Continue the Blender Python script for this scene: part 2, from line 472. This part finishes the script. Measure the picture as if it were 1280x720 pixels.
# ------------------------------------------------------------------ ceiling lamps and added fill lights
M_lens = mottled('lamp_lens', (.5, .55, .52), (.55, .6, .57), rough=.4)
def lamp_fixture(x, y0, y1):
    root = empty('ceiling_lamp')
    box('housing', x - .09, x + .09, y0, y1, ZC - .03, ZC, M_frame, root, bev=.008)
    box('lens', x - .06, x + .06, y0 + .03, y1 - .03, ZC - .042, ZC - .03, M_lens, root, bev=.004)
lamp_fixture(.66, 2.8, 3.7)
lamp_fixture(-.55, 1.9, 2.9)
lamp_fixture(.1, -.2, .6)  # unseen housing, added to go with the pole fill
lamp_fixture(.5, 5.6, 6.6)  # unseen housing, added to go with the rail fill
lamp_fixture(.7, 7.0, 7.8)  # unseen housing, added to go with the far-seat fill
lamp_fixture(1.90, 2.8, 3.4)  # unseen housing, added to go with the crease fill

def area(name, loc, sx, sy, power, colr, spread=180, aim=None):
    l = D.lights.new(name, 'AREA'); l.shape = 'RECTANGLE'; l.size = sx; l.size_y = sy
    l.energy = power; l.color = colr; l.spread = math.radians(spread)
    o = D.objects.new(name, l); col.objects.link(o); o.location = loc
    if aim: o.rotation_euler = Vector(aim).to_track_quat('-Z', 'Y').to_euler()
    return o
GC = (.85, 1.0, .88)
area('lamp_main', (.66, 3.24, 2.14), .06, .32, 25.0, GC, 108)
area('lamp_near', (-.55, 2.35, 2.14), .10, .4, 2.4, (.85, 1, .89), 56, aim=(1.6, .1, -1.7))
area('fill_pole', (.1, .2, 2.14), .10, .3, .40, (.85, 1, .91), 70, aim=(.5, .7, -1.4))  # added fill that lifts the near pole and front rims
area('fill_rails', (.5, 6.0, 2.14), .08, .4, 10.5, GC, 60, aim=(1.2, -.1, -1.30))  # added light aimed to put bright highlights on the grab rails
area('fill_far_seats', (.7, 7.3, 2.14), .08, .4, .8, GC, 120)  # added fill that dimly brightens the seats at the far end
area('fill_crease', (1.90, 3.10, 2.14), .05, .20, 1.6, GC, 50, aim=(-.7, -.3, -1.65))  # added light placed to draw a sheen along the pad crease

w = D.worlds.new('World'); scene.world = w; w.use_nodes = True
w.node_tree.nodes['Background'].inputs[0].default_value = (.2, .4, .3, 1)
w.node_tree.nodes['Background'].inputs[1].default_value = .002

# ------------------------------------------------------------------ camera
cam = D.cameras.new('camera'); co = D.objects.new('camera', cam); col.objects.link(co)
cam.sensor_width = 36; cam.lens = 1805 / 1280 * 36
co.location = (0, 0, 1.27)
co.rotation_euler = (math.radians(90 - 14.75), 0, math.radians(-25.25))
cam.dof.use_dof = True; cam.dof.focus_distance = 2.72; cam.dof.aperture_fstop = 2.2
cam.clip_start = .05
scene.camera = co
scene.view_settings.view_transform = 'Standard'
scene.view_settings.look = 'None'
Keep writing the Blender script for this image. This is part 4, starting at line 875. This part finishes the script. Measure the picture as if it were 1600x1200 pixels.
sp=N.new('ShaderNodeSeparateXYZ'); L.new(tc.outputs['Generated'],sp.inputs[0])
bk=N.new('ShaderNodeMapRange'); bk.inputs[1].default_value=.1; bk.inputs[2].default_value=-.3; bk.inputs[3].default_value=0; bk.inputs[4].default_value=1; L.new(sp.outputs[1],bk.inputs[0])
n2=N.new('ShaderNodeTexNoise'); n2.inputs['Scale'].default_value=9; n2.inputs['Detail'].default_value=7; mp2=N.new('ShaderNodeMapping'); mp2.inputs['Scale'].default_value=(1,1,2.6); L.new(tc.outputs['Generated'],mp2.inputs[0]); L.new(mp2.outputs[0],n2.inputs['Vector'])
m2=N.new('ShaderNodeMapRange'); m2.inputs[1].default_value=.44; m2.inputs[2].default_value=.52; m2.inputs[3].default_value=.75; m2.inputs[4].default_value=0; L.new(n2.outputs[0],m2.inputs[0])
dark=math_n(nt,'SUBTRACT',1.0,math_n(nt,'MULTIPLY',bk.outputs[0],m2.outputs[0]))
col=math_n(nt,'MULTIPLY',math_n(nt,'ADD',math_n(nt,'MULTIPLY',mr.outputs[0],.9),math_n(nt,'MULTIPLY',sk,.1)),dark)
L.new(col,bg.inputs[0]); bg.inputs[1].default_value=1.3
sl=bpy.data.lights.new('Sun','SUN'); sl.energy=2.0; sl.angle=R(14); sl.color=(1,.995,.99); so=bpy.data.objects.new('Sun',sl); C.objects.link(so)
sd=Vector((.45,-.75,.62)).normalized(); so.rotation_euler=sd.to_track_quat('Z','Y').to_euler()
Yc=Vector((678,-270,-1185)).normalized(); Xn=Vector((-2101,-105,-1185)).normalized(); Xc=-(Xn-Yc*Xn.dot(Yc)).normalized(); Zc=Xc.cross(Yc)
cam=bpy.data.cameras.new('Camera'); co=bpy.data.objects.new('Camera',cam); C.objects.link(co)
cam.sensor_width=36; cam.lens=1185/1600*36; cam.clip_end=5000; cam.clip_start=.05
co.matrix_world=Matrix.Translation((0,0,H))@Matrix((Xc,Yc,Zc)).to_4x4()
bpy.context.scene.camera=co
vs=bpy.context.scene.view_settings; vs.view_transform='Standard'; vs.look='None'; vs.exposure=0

- [Written problem]:
Quote the material exactly, leaving nothing out.

- [Solution to the exercise]:
Continue the Blender Python script for this scene: part 2, from line 472. This part finishes the script. Measure the picture as if it were 1280x720 pixels.
# ------------------------------------------------------------------ ceiling lamps and added fill lights
M_lens = mottled('lamp_lens', (.5, .55, .52), (.55, .6, .57), rough=.4)
def lamp_fixture(x, y0, y1):
    root = empty('ceiling_lamp')
    box('housing', x - .09, x + .09, y0, y1, ZC - .03, ZC, M_frame, root, bev=.008)
    box('lens', x - .06, x + .06, y0 + .03, y1 - .03, ZC - .042, ZC - .03, M_lens, root, bev=.004)
lamp_fixture(.66, 2.8, 3.7)
lamp_fixture(-.55, 1.9, 2.9)
lamp_fixture(.1, -.2, .6)  # unseen housing, added to go with the pole fill
lamp_fixture(.5, 5.6, 6.6)  # unseen housing, added to go with the rail fill
lamp_fixture(.7, 7.0, 7.8)  # unseen housing, added to go with the far-seat fill
lamp_fixture(1.90, 2.8, 3.4)  # unseen housing, added to go with the crease fill

def area(name, loc, sx, sy, power, colr, spread=180, aim=None):
    l = D.lights.new(name, 'AREA'); l.shape = 'RECTANGLE'; l.size = sx; l.size_y = sy
    l.energy = power; l.color = colr; l.spread = math.radians(spread)
    o = D.objects.new(name, l); col.objects.link(o); o.location = loc
    if aim: o.rotation_euler = Vector(aim).to_track_quat('-Z', 'Y').to_euler()
    return o
GC = (.85, 1.0, .88)
area('lamp_main', (.66, 3.24, 2.14), .06, .32, 25.0, GC, 108)
area('lamp_near', (-.55, 2.35, 2.14), .10, .4, 2.4, (.85, 1, .89), 56, aim=(1.6, .1, -1.7))
area('fill_pole', (.1, .2, 2.14), .10, .3, .40, (.85, 1, .91), 70, aim=(.5, .7, -1.4))  # added fill that lifts the near pole and front rims
area('fill_rails', (.5, 6.0, 2.14), .08, .4, 10.5, GC, 60, aim=(1.2, -.1, -1.30))  # added light aimed to put bright highlights on the grab rails
area('fill_far_seats', (.7, 7.3, 2.14), .08, .4, .8, GC, 120)  # added fill that dimly brightens the seats at the far end
area('fill_crease', (1.90, 3.10, 2.14), .05, .20, 1.6, GC, 50, aim=(-.7, -.3, -1.65))  # added light placed to draw a sheen along the pad crease

w = D.worlds.new('World'); scene.world = w; w.use_nodes = True
w.node_tree.nodes['Background'].inputs[0].default_value = (.2, .4, .3, 1)
w.node_tree.nodes['Background'].inputs[1].default_value = .002

# ------------------------------------------------------------------ camera
cam = D.cameras.new('camera'); co = D.objects.new('camera', cam); col.objects.link(co)
cam.sensor_width = 36; cam.lens = 1805 / 1280 * 36
co.location = (0, 0, 1.27)
co.rotation_euler = (math.radians(90 - 14.75), 0, math.radians(-25.25))
cam.dof.use_dof = True; cam.dof.focus_distance = 2.72; cam.dof.aperture_fstop = 2.2
cam.clip_start = .05
scene.camera = co
scene.view_settings.view_transform = 'Standard'
scene.view_settings.look = 'None'
Keep writing the Blender script for this image. This is part 4, starting at line 875. This part finishes the script. Measure the picture as if it were 1600x1200 pixels.
sp=N.new('ShaderNodeSeparateXYZ'); L.new(tc.outputs['Generated'],sp.inputs[0])
bk=N.new('ShaderNodeMapRange'); bk.inputs[1].default_value=.1; bk.inputs[2].default_value=-.3; bk.inputs[3].default_value=0; bk.inputs[4].default_value=1; L.new(sp.outputs[1],bk.inputs[0])
n2=N.new('ShaderNodeTexNoise'); n2.inputs['Scale'].default_value=9; n2.inputs['Detail'].default_value=7; mp2=N.new('ShaderNodeMapping'); mp2.inputs['Scale'].default_value=(1,1,2.6); L.new(tc.outputs['Generated'],mp2.inputs[0]); L.new(mp2.outputs[0],n2.inputs['Vector'])
m2=N.new('ShaderNodeMapRange'); m2.inputs[1].default_value=.44; m2.inputs[2].default_value=.52; m2.inputs[3].default_value=.75; m2.inputs[4].default_value=0; L.new(n2.outputs[0],m2.inputs[0])
dark=math_n(nt,'SUBTRACT',1.0,math_n(nt,'MULTIPLY',bk.outputs[0],m2.outputs[0]))
col=math_n(nt,'MULTIPLY',math_n(nt,'ADD',math_n(nt,'MULTIPLY',mr.outputs[0],.9),math_n(nt,'MULTIPLY',sk,.1)),dark)
L.new(col,bg.inputs[0]); bg.inputs[1].default_value=1.3
sl=bpy.data.lights.new('Sun','SUN'); sl.energy=2.0; sl.angle=R(14); sl.color=(1,.995,.99); so=bpy.data.objects.new('Sun',sl); C.objects.link(so)
sd=Vector((.45,-.75,.62)).normalized(); so.rotation_euler=sd.to_track_quat('Z','Y').to_euler()
Yc=Vector((678,-270,-1185)).normalized(); Xn=Vector((-2101,-105,-1185)).normalized(); Xc=-(Xn-Yc*Xn.dot(Yc)).normalized(); Zc=Xc.cross(Yc)
cam=bpy.data.cameras.new('Camera'); co=bpy.data.objects.new('Camera',cam); C.objects.link(co)
cam.sensor_width=36; cam.lens=1185/1600*36; cam.clip_end=5000; cam.clip_start=.05
co.matrix_world=Matrix.Translation((0,0,H))@Matrix((Xc,Yc,Zc)).to_4x4()
bpy.context.scene.camera=co
vs=bpy.context.scene.view_settings; vs.view_transform='Standard'; vs.look='None'; vs.exposure=0